(Collection entries)
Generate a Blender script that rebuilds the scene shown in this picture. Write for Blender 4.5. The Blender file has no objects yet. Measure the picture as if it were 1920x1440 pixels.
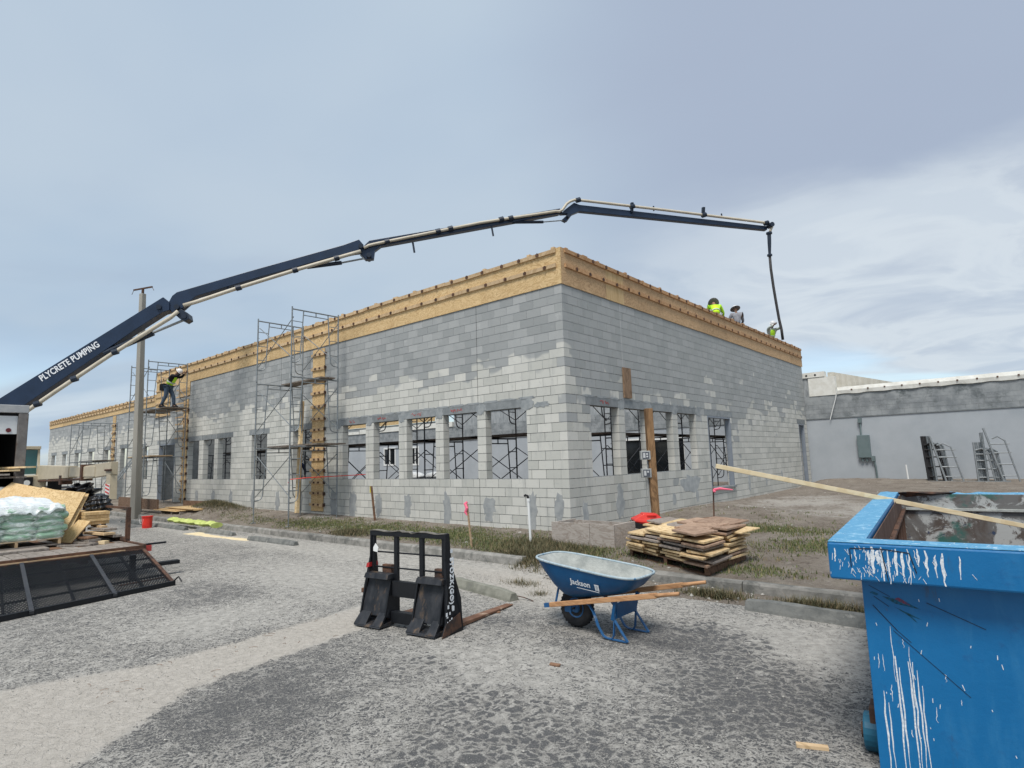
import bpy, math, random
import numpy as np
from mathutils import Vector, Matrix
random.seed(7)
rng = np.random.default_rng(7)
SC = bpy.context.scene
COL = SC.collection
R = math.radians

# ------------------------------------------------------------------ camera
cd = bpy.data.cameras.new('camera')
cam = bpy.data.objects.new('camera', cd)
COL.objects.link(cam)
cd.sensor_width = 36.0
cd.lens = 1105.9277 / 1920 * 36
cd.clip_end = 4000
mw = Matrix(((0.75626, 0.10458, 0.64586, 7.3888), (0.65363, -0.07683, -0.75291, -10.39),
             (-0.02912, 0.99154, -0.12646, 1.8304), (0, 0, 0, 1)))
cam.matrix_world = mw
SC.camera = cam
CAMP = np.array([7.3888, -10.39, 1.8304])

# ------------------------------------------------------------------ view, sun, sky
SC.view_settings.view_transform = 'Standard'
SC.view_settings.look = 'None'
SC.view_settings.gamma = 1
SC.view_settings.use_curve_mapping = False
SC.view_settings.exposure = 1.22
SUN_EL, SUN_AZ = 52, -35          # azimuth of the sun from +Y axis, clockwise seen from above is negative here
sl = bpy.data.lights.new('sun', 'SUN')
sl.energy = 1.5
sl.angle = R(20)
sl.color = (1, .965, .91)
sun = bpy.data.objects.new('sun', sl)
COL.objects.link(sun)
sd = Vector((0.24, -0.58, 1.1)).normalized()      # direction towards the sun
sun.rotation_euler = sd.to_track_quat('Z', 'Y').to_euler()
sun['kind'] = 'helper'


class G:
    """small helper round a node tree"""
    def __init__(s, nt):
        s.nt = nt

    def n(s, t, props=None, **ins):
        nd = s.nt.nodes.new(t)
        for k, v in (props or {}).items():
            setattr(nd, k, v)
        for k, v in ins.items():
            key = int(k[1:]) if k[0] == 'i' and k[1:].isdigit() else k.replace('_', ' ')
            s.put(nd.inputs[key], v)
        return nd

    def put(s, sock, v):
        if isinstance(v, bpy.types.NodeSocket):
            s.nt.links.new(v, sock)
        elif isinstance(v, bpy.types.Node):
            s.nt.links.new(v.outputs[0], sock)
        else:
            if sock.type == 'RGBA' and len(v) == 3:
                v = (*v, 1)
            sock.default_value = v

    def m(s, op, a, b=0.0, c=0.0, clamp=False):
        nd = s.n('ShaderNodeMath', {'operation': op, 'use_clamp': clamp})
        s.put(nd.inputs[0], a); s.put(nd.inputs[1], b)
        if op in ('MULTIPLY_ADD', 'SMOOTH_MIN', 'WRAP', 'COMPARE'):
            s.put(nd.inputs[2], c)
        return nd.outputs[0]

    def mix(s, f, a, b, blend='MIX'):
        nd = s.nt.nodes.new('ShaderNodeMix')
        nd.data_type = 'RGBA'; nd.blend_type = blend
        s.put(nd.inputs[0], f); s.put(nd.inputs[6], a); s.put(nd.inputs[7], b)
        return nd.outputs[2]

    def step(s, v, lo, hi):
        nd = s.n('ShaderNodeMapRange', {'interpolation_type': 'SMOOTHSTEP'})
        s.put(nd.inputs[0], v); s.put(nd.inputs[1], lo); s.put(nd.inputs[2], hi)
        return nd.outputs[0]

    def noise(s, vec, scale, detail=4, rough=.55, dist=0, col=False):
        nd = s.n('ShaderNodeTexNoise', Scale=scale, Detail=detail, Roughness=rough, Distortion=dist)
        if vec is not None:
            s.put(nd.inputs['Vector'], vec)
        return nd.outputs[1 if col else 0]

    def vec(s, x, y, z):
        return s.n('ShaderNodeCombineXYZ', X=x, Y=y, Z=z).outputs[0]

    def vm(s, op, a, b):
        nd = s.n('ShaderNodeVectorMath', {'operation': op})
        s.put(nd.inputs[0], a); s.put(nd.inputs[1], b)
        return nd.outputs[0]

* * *

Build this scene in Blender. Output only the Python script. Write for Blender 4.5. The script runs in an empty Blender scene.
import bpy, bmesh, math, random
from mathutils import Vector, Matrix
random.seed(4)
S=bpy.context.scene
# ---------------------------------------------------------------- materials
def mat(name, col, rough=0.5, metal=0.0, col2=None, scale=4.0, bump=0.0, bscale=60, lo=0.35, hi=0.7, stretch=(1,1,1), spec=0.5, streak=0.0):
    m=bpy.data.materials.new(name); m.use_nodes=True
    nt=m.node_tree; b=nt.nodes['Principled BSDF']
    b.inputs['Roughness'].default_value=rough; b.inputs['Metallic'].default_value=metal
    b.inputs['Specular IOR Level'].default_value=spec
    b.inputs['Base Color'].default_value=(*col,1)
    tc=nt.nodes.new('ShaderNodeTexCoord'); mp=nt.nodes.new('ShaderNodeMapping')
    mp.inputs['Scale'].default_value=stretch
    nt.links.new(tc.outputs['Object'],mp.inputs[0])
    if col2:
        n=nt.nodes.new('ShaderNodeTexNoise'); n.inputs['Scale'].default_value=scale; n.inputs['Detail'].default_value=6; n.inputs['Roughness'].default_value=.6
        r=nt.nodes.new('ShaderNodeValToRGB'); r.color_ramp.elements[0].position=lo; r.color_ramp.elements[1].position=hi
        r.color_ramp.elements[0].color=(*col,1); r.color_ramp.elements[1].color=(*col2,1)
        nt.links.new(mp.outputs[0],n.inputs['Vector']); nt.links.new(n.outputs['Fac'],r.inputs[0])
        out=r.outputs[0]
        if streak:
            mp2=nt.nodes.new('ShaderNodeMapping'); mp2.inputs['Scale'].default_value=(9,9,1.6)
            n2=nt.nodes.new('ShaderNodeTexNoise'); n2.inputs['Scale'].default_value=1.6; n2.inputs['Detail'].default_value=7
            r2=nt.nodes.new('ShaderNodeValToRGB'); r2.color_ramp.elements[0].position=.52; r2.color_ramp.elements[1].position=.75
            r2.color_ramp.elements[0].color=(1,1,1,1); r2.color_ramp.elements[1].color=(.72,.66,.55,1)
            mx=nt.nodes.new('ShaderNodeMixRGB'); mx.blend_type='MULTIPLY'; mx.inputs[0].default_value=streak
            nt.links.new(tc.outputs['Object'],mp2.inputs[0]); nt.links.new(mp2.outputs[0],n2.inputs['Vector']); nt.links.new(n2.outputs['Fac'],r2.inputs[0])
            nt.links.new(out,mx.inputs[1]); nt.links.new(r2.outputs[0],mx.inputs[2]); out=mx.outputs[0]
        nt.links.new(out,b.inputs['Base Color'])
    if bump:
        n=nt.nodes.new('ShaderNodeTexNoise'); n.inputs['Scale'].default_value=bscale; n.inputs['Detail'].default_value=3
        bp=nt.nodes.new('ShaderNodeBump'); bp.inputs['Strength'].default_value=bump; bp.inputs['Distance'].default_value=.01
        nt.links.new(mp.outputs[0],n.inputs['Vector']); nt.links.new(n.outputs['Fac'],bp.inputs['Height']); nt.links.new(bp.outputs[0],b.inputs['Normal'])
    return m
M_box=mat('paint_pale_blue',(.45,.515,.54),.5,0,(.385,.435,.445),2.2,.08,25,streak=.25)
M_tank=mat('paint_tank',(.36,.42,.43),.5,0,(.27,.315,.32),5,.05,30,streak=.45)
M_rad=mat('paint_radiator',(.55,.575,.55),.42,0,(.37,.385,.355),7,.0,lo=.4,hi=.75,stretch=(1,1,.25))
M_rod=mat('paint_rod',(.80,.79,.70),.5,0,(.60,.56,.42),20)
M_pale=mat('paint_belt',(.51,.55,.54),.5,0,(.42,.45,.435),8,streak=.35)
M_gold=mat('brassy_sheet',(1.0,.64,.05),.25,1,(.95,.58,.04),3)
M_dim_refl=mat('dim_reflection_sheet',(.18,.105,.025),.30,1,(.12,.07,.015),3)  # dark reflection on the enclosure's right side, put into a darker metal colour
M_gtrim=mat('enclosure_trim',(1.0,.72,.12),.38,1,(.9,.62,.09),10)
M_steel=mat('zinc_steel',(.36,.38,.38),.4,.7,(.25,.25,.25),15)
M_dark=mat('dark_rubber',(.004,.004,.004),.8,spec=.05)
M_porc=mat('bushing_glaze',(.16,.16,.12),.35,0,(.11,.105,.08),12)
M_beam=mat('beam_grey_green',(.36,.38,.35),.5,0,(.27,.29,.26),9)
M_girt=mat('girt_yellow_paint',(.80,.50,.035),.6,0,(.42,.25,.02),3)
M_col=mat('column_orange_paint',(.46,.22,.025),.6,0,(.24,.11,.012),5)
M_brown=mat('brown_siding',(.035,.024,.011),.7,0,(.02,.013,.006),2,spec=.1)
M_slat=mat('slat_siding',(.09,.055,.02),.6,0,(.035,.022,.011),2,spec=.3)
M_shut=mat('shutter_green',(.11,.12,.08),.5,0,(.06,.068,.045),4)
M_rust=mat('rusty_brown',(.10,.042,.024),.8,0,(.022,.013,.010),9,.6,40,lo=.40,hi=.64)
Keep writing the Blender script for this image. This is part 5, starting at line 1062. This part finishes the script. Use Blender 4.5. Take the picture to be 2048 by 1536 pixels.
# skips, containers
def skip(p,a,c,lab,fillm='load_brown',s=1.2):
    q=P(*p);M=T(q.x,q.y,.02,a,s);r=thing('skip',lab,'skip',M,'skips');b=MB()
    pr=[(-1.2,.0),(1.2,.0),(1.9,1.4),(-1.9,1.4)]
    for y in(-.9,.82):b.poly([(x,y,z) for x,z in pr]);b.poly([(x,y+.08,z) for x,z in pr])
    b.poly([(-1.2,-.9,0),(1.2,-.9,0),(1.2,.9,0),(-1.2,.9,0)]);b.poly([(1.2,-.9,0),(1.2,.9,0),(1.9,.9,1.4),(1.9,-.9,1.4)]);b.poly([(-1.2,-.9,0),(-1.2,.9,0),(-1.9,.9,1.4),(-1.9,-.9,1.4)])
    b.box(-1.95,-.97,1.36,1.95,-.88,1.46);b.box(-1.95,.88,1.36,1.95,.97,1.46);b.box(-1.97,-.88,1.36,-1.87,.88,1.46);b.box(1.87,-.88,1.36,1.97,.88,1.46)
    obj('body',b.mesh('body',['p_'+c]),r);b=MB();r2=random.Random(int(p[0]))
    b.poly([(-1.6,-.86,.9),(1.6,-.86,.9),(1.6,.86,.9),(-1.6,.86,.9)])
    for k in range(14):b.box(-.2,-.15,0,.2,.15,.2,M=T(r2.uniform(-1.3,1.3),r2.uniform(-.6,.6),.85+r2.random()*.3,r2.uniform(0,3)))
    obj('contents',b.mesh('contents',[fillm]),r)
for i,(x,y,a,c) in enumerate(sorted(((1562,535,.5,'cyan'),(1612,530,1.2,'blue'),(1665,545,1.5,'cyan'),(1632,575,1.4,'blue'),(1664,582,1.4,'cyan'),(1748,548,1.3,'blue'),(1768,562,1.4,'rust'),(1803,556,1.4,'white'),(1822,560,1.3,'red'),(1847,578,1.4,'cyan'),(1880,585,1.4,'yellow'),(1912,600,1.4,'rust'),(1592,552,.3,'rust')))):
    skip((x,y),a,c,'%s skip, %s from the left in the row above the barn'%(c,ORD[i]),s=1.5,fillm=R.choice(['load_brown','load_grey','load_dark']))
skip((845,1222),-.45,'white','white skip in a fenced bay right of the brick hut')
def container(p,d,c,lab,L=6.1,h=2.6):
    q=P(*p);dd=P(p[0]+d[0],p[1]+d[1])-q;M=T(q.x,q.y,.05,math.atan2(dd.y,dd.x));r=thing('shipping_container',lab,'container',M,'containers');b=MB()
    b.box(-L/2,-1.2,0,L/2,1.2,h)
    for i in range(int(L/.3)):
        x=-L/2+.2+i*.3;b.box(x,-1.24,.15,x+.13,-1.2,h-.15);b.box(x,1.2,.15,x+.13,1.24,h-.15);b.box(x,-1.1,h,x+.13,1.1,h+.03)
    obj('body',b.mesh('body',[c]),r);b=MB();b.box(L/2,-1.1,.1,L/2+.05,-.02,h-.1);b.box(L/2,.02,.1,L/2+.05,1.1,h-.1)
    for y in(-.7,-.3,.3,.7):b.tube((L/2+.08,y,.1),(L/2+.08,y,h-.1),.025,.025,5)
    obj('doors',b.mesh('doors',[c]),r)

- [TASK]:
Show the lines of the data that hold the word "Write".

- [EXERCISE RESPONSE]:
Generate a Blender script that rebuilds the scene shown in this picture. Write for Blender 4.5. The Blender file has no objects yet. Measure the picture as if it were 1920x1440 pixels.
Build this scene in Blender. Output only the Python script. Write for Blender 4.5. The script runs in an empty Blender scene.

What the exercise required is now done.